§ Aim of the exercise:
Only one stretch of the data below should be repeated: the lines from the line containing "What Blender Python" through the line containing "H, S = 41.7, 32.0", inclusive, exactly as they are.

(Scenes as source code)
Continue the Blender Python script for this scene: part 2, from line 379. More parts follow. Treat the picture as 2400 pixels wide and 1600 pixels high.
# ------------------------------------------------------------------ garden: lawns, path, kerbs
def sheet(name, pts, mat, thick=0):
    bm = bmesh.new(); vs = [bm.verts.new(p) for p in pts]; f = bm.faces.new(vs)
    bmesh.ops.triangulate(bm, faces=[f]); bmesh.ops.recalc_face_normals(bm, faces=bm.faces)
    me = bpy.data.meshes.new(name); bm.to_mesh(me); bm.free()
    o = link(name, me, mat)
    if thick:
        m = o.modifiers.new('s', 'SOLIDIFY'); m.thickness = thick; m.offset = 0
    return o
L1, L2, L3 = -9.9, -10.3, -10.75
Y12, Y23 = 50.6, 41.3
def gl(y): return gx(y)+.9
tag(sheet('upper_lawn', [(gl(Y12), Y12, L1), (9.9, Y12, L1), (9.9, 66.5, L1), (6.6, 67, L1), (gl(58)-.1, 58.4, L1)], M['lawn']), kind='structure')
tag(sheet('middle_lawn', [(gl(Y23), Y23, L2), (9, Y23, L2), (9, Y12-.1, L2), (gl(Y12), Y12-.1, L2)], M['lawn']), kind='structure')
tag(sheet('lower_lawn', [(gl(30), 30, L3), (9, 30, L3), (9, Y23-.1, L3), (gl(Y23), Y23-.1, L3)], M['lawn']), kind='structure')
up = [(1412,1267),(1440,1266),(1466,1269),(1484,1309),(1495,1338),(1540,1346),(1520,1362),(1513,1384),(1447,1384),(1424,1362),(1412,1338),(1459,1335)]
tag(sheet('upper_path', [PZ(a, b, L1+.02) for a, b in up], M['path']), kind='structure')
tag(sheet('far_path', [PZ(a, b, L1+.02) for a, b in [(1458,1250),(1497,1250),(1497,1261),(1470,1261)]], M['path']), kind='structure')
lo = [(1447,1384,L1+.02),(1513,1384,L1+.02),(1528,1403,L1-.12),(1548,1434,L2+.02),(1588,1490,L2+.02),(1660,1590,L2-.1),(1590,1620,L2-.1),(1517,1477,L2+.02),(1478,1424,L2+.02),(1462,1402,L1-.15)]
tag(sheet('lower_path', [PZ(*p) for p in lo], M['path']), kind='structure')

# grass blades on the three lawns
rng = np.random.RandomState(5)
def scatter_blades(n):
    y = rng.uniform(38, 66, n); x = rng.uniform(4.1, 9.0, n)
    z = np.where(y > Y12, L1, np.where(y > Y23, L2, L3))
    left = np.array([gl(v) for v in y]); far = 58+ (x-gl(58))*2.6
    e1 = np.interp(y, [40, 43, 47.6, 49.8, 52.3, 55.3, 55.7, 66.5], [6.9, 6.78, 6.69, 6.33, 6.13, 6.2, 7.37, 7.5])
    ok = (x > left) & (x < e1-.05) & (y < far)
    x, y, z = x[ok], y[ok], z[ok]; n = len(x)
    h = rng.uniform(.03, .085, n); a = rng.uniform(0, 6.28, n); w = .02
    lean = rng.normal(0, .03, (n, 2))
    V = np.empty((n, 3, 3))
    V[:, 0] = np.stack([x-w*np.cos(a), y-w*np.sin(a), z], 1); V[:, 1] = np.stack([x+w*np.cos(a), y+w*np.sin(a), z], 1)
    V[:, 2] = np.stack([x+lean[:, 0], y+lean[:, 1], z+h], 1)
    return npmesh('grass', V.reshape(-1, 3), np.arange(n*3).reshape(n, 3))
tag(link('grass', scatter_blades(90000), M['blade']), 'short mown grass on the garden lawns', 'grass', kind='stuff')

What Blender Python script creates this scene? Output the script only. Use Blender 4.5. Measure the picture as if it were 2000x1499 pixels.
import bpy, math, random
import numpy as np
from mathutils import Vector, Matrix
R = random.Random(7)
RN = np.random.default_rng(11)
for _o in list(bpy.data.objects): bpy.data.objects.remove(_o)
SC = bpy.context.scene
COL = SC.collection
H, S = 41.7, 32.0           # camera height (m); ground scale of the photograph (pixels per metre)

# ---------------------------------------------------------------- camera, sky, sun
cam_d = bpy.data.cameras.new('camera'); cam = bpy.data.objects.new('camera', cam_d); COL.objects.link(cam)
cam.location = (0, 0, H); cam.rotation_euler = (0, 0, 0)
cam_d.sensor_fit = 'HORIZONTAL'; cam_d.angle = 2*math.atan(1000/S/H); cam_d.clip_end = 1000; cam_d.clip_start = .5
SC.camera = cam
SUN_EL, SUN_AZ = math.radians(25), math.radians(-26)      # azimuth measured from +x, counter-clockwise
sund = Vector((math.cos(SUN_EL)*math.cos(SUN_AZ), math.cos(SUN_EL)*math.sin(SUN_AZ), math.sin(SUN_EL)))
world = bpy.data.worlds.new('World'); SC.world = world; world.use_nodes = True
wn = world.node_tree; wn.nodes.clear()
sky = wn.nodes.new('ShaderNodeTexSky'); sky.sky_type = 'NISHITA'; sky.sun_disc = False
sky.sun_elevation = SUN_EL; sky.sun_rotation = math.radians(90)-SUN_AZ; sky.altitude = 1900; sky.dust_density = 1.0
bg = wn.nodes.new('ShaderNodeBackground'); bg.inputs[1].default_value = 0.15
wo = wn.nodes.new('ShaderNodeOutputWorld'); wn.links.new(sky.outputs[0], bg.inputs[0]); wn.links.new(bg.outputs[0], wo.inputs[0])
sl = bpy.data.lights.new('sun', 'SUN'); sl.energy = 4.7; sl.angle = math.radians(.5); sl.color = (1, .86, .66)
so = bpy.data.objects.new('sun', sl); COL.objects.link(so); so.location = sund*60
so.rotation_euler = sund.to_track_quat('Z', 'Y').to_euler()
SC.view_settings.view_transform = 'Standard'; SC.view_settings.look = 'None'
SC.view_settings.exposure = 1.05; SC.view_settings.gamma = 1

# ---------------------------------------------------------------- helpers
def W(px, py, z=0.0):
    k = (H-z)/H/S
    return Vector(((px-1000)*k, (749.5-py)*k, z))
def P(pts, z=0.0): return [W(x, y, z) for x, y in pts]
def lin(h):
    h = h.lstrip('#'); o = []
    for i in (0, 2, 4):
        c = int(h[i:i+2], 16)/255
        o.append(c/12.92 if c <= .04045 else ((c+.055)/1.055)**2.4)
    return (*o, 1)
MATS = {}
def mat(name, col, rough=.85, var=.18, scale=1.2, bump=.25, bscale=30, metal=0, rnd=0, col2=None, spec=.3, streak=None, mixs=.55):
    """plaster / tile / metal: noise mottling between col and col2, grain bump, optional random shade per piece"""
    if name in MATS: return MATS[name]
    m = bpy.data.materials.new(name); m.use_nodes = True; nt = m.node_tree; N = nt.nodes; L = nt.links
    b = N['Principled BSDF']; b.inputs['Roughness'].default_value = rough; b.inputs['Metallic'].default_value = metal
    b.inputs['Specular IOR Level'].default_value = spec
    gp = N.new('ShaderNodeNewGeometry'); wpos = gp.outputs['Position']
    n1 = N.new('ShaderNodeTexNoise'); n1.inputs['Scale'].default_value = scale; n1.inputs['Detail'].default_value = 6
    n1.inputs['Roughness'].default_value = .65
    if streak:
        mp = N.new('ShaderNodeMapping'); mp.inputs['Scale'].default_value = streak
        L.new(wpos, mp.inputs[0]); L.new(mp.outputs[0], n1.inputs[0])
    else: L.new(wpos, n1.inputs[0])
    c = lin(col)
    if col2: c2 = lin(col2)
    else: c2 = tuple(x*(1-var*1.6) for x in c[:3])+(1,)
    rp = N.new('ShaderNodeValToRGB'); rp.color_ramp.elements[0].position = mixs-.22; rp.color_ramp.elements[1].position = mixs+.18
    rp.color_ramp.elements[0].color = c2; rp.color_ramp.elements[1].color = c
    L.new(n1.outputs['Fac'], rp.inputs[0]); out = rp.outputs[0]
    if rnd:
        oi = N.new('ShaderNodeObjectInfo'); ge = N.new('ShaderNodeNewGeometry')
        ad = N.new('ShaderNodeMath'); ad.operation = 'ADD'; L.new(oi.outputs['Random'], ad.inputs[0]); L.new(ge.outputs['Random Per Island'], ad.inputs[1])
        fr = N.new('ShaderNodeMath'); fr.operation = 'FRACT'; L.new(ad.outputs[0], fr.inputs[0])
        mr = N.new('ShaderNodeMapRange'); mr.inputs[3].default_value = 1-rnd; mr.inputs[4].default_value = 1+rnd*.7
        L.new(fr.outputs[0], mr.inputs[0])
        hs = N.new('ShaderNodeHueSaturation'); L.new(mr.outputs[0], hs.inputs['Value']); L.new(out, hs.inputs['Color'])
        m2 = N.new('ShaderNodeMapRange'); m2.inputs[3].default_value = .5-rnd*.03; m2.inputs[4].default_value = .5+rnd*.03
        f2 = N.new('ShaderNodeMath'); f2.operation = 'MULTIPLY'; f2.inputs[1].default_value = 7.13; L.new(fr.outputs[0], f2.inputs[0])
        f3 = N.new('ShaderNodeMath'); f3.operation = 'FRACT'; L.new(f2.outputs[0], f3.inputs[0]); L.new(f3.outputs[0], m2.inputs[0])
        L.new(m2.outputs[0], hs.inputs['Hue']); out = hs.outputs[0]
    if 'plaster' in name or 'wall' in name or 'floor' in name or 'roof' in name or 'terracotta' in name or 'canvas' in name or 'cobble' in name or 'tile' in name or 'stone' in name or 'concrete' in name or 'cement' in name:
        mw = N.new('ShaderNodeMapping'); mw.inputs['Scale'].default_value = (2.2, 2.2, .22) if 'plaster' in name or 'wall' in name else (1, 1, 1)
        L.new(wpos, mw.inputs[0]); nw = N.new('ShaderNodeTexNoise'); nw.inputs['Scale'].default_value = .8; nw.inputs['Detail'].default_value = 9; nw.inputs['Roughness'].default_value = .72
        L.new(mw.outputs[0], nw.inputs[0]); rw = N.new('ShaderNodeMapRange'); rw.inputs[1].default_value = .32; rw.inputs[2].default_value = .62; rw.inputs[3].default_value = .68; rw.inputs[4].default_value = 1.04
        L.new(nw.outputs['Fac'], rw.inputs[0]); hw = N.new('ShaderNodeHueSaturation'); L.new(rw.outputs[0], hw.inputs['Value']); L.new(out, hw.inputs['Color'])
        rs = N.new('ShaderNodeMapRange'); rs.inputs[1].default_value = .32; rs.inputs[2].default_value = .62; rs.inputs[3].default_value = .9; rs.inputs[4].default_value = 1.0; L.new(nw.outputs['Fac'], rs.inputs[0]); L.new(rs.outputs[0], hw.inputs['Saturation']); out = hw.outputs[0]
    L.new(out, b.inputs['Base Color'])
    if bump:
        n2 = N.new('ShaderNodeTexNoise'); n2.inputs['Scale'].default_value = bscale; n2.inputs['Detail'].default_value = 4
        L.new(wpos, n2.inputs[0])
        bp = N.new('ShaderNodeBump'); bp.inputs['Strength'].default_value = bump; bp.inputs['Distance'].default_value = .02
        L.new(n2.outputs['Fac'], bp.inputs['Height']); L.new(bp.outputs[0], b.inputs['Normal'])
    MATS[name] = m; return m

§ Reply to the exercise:
What Blender Python script creates this scene? Output the script only. Use Blender 4.5. Measure the picture as if it were 2000x1499 pixels.
import bpy, math, random
import numpy as np
from mathutils import Vector, Matrix
R = random.Random(7)
RN = np.random.default_rng(11)
for _o in list(bpy.data.objects): bpy.data.objects.remove(_o)
SC = bpy.context.scene
COL = SC.collection
H, S = 41.7, 32.0           # camera height (m); ground scale of the photograph (pixels per metre)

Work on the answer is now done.